▶ **WHAT IS NEEDED**:
Compile every line that includes the word "from".

+ + + +

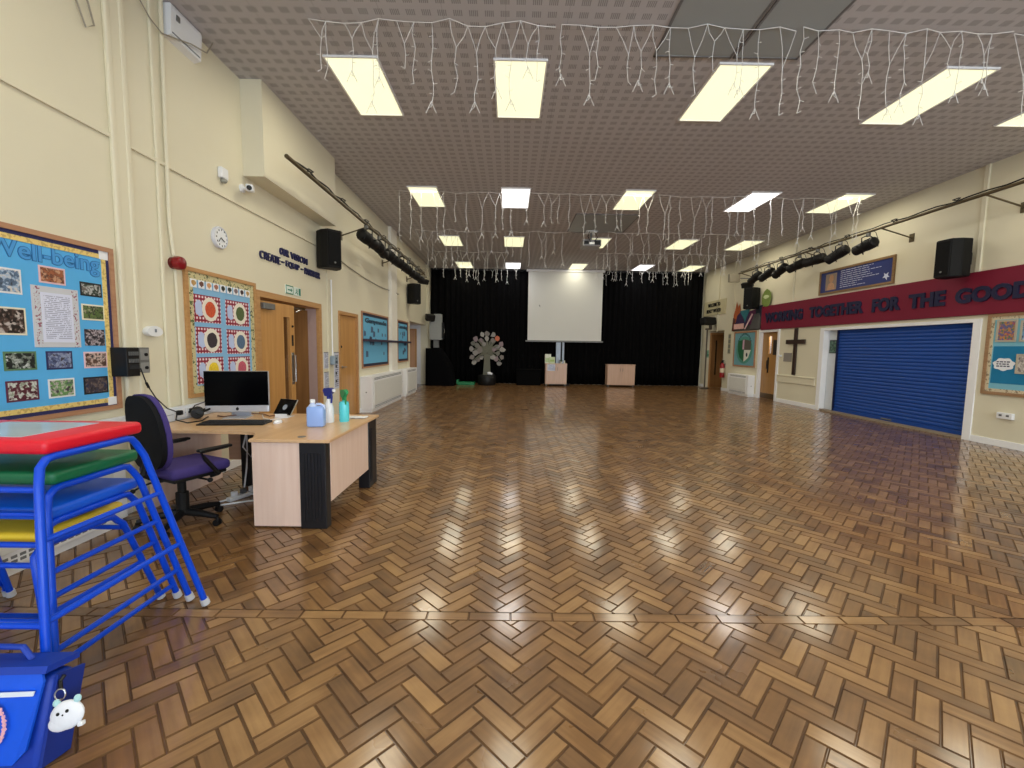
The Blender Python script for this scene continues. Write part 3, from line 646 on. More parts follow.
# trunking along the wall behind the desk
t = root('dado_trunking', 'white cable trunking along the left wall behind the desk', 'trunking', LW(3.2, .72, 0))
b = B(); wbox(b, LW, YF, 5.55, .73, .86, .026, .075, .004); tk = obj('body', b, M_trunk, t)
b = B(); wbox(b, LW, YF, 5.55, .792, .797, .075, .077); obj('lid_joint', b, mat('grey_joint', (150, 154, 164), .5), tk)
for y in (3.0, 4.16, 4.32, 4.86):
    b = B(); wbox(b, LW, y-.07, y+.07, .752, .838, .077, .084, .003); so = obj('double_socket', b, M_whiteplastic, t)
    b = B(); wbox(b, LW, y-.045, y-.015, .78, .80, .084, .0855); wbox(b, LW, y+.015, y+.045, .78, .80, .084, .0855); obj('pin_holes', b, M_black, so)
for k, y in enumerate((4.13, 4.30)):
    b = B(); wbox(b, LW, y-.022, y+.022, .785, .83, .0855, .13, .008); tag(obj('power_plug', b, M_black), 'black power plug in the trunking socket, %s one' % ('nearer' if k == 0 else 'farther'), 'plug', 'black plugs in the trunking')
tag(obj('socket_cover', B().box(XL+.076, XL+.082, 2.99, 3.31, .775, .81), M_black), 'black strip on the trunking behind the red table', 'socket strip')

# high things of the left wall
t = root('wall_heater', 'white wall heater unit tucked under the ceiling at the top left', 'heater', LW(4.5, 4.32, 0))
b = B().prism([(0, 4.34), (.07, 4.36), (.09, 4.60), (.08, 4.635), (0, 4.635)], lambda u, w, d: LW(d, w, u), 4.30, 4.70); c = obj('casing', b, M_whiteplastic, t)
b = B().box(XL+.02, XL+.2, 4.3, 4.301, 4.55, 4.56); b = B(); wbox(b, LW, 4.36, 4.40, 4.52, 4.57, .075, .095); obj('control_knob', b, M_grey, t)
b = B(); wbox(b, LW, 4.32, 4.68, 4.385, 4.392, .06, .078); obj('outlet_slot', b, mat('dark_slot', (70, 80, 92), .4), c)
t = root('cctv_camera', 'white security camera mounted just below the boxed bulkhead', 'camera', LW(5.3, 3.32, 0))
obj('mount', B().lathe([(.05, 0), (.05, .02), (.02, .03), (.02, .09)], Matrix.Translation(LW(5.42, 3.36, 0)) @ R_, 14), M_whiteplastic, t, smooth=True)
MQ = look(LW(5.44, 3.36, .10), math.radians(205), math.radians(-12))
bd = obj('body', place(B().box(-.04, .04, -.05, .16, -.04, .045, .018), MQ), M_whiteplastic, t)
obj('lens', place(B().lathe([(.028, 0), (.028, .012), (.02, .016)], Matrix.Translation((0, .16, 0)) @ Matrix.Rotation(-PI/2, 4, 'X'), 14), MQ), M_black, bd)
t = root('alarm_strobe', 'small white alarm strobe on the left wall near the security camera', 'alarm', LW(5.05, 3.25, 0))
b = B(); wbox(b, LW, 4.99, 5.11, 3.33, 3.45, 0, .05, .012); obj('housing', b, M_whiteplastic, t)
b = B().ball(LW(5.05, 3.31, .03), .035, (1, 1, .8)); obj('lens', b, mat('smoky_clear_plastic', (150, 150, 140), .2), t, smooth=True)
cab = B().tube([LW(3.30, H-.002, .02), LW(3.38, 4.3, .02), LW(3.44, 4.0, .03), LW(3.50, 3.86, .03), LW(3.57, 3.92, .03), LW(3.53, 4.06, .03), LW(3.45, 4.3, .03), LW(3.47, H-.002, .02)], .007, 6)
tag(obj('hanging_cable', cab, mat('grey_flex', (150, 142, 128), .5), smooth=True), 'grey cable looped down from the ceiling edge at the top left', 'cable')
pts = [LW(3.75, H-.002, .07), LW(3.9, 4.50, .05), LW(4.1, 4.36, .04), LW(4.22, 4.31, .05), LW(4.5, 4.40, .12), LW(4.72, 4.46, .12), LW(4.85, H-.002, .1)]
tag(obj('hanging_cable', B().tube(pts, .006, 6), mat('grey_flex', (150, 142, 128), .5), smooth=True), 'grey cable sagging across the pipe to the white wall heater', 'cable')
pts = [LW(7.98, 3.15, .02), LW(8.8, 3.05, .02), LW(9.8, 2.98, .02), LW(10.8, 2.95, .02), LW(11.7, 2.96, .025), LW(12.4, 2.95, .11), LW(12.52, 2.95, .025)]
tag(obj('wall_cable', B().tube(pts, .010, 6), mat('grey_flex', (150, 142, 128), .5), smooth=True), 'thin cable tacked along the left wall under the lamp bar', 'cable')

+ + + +

▶ **TASK ANSWER**:
The Blender Python script for this scene continues. Write part 3, from line 646 on. More parts follow.
tag(obj('hanging_cable', cab, mat('grey_flex', (150, 142, 128), .5), smooth=True), 'grey cable looped down from the ceiling edge at the top left', 'cable')